DATA SECTION:
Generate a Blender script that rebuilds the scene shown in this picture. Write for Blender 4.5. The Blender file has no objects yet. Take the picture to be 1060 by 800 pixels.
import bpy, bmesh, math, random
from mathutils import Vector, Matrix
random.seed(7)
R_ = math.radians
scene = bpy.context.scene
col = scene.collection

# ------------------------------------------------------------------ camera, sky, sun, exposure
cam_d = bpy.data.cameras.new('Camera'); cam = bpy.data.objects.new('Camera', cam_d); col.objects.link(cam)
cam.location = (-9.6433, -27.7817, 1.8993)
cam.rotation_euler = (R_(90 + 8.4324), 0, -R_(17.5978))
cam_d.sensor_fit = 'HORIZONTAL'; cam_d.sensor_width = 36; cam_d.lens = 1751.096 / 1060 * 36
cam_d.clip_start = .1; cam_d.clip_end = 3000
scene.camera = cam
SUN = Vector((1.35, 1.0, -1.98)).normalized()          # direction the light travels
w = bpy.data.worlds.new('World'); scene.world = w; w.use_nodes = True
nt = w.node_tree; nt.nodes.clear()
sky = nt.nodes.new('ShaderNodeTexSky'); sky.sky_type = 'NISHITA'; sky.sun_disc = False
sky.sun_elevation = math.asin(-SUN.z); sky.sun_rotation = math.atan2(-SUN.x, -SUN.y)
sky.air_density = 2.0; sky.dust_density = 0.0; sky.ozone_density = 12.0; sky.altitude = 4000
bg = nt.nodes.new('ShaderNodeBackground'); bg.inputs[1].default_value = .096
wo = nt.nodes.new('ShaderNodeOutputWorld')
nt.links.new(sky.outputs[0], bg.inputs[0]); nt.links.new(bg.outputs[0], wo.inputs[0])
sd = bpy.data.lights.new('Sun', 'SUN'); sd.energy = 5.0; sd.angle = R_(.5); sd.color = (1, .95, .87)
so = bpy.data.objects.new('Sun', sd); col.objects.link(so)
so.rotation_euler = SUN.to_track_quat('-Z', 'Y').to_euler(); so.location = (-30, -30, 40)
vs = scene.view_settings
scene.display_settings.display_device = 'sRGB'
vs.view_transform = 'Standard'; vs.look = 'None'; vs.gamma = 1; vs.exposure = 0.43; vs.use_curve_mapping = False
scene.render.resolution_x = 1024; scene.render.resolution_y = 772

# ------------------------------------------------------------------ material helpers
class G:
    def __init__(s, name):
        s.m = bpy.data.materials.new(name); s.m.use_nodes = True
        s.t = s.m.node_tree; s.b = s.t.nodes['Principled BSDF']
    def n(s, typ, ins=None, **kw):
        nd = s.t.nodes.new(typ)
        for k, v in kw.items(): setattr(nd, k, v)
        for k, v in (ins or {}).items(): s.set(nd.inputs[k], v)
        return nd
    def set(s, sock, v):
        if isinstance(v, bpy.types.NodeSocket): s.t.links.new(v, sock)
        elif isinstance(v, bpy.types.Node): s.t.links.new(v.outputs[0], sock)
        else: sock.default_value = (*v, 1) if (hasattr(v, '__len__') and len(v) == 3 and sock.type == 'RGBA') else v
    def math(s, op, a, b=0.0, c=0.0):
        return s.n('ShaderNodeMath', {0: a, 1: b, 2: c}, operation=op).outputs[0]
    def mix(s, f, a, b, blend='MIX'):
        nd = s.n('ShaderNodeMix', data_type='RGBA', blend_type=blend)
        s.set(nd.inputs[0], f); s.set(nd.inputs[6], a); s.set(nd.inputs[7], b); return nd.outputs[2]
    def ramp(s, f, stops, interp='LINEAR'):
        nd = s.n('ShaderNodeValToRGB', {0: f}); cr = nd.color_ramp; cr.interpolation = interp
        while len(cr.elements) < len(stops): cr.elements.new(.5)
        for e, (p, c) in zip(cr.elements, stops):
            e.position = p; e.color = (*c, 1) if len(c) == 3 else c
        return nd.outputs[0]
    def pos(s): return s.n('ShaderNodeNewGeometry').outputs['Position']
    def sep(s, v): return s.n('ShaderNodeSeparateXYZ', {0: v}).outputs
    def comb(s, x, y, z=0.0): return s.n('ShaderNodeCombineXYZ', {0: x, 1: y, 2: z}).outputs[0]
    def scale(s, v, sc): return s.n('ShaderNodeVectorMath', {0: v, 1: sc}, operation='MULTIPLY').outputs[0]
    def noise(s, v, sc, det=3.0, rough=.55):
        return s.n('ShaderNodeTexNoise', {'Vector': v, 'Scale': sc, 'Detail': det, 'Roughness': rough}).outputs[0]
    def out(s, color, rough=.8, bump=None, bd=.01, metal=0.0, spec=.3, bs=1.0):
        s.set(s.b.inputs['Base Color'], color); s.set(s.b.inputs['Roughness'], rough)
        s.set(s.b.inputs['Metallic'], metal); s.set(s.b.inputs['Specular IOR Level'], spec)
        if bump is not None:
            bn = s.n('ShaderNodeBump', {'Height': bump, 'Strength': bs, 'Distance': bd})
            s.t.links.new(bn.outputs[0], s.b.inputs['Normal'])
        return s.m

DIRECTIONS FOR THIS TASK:
Give the lines again, exactly as they stand, from the beginning of the data through the line with "col = scene.collection".

OUTPUT:
Generate a Blender script that rebuilds the scene shown in this picture. Write for Blender 4.5. The Blender file has no objects yet. Take the picture to be 1060 by 800 pixels.
import bpy, bmesh, math, random
from mathutils import Vector, Matrix
random.seed(7)
R_ = math.radians
scene = bpy.context.scene
col = scene.collection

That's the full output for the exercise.